We cross the frozen stream, our ski poles squeaking on the ice, and climb up again on the other side, above the tree line, towards a rolling plateau. Here are meter-high snow ridges that we have to climb over, our skis and poles sticking out awkwardly. In other places all the snow has been blown away and we are skiing on pure ice. Mountain peaks are towering above us on the left. On the right, McDonald Lake has disappeared into the depths. Instead, we now see the frozen Atlin Lake far away on the left, vast and bright white in the moonlight.

On top of the plateau we see a network of animal trails and flattened resting spots. Round droppings, crescent-shaped hoofprints: caribou! The North American reindeer. They’re rare here. Apparently they have only just left, because the tracks are still fresh. It must have been a large group. I feel guilty: we probably scared them away. A waste of their energy, which they really cannot expend at this time of the year.

We start the descent almost unnoticed. Soon we are back under the tree line. Now it’s my turn to lead the way. We descend steeply, yet I have to struggle to advance, in snow that is literally knee-deep. Within a few minutes my heart thumps in my throat and I feel sweat running down my back again.

For a while I can ski in the tracks of a moose. That makes quite a difference: the moose has broken the trail. I am grateful to him. But a moment later his trail disappears straight down the slope, away from our path. I have to break my own trail again.

All of a sudden the path plunges steeply down. “Ambulance team standby!” Brient shouts, laughing. “Down you go.” I feign nonchalance and start the descent. The deep snow tampers my speed, which is good, but on the other hand it also throws me off balance, because it varies in hardness from place to place. This is no relaxed descent. Were I the last to ski here, in an open track, there’s no doubt I would go down the slope like a tumbleweed.

Left and right, the others glide past me, until we come to a halt at the bottom of a side valley. For a moment I hesitate to regain the lead. Let those strong rescue guys do that, I think to myself, quite gender-role confirming. But no, it is Vos who takes the lead again.

Animal tracks are everywhere. Foxes, coyotes, even a wolf. I also see a strange dragging trail. From a lynx with prey? But I see no blood or large paw prints anywhere. Only small ones. That must be it: the shuffling gait of a porcupine.

Suddenly I am alone. The rest has already disappeared in the dark spruce forest. Now it’s time to switch on my head lamp. The wind blows snow crystals from the trees and makes them swirl around my head. They tingle on my cheeks and sparkle in the light of my head lamp.

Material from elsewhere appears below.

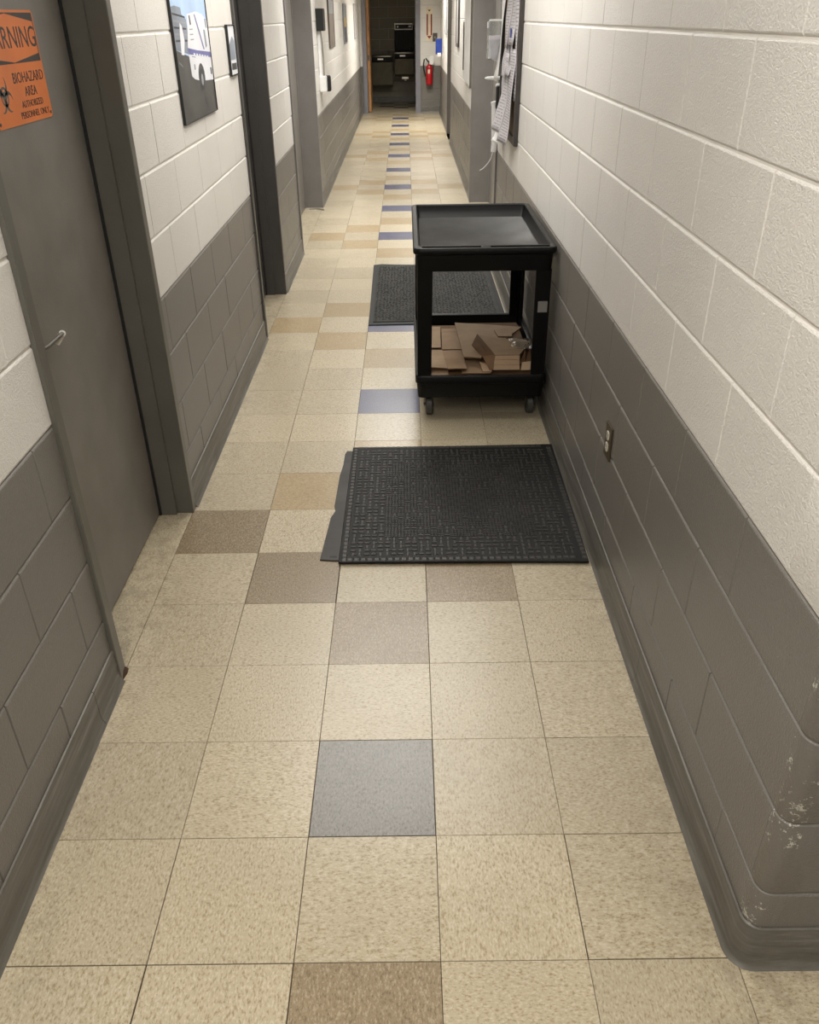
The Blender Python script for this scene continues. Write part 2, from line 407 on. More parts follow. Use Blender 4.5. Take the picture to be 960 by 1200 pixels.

We descend faster and faster. Six headlamps now shine through the trees in different switchbacks, an almost symmetrical ballet of lights. I enjoy the swooshing sound of the gliding skis. My ears pop because of the altitude drop. Cramp in my foot due to continuous braking. Moping ski. Tree root. Snow pile. Down in the snow at last! Snow is creeping between my jacket and ski pants, against my bare back. I scrambled to my feet. Melt water starts running towards my bum. I smile broadly.

We’re all back down unscathed. I have no sense of time. Someone says: “Exactly midnight!” If he had said “Half past two,” I would have believed him. It is a strange time vacuum, a nightly trip like this. Quickly I take off my skis, put on an extra layer of clothes and get onto the back of the snowmobile. The cold wind is entering my wet shirt from all directions. I crawl behind the downy jacket of Vos, who is not bothered by anything. The toughest woman in the world.